Upon arrival in T4's departure lounge it became acutely apparent that such organisation is not always to be expected. There were people everywhere, queues for check-in stretching back a lot further than they ought to have, and which after a while all seemed to merge into one. My flight on the computer screens says "Please wait", despite the fact I should have checked in 15 minutes prior to the time I arrived, which meant that I didn't have a clue which gaggle of people I should be trying to latch on to. Wherever people stood was always in the way of other people walking through. And the staff present were all seemingly in a state of panic and made headless chickens appear paralysed.

Eventually the check-in desk range was put on the board - now to find the queue! If in doubt - ask - but of course most of the would-be passengers didn't know either! People even asked me LOL! We needed desks 31-42; when the queue finally settled down it was so long and snaked around so much that at one point wove in front desks numbered in the 70s!!

I ended up queueing between a chatty middle-aged couple in front of me, going to Melbourne but via Bangkok, and a young female student flanked by her parents who was going to Darwin. The chaos went on all around us but, like good English people that we all were, we didn't complain, we just made some humorous comments about it all, and acted like it was normal.

We were in the queue for over an hour and a half. The staff looking after the front of the queue were getting worried and commenting that the flight might have to be held up.

We made it through eventually; although I'd asked for an aisle seat I ended up with the very last window seat. The seat next to me apparently was free but probably wouldn't stay that way!

Went through security etc., wasn't supposed to have too long before boarding so quickly popped into a duty free shop for a present for Lisa (typically English - hmmm a box of toffees in a tin shaped like a London bus!!). Then went to join the crowd at the boarding gate, which was just as manic. Technically speaking, there were two queues - one for first/business class, one for the rest of us, but this seems to have been largely ignored. Organisation was pretty minimal, and no-one really cared anyone.

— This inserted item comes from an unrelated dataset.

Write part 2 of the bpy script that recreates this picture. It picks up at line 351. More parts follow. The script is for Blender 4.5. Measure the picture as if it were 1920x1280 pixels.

While waiting, who should come up behind me but the student I was queueing with! And guess what - she'd been given the seat next to me!

Despite being one of the last to check in, we seemed to be one of the first on board. However it took so long for everyone to come through the airport that we ended up taking off around midnight - some two hours late! They did give a PA announcement about it though on the plane, apparently some kind of shift changeover of Heathrow Airport staff hadn't gone smoothly. Our baggage was loaded onto the plane a while after the plane was full of passengers!

Anyway. The flight itself (just under twelve hours to Singapore) wasn't actually too bad - I was expecting it to feel a lot worse. Before take-off me and the student had talked a bit - she was visiting her sister and spending ten weeks in Oz before starting her final year at Swansea Uni (she lived in Watford). She read a bit of my story too (Louise), and said she quite liked it and wondered if I'd ever publish it. Eventually however we did our own thing - in her case that seemed to be sleep! I wrote a bit of my story, had a couple of naps, walked around for about 45mins, and watched the flight map as we flew! Played a couple of onscreen games and listened to some music, including Diana Krall in concert in Paris.

Arrived about 7pm local time in Singapore, nice flight over the waterways, fairly scenic and a smooth and pleasant approach, almost calming. The flight stopped here to refuel, and also lots of people changed planes here (including the student next to me). We weren't sure at first how long we'd be staying, but it was suggested it would be about an hour. I had a wander round the terminal, but didn't do a lot else. It was more good just to be moving around!

Both on the Singapore and Melbourne flights, the airline food was nothing particularly special - purely sustenance fayre; the sort of thing you'd find in (futuristic) (military) dictatorships in literature and on TV to keep the people fed but bored and under control. Hmm maybe that's an idea to stop air rage - drug the food! Meh.

To replace the student on the Melbourne leg we had a Singaporean citizen, but he disappeared after half an hour to sit with friends of his elsewhere on board.

Am I excited yet? No. Maybe I will be once I reach Brisbane. I'm becoming an emotional vacuum!

Hadn't seen much daylight on Saturday, bit of an odd concept of a day really!!

Thought for the say - does a box of toffees count as food for the purposes of customs declaration? And would airline food?! LOL!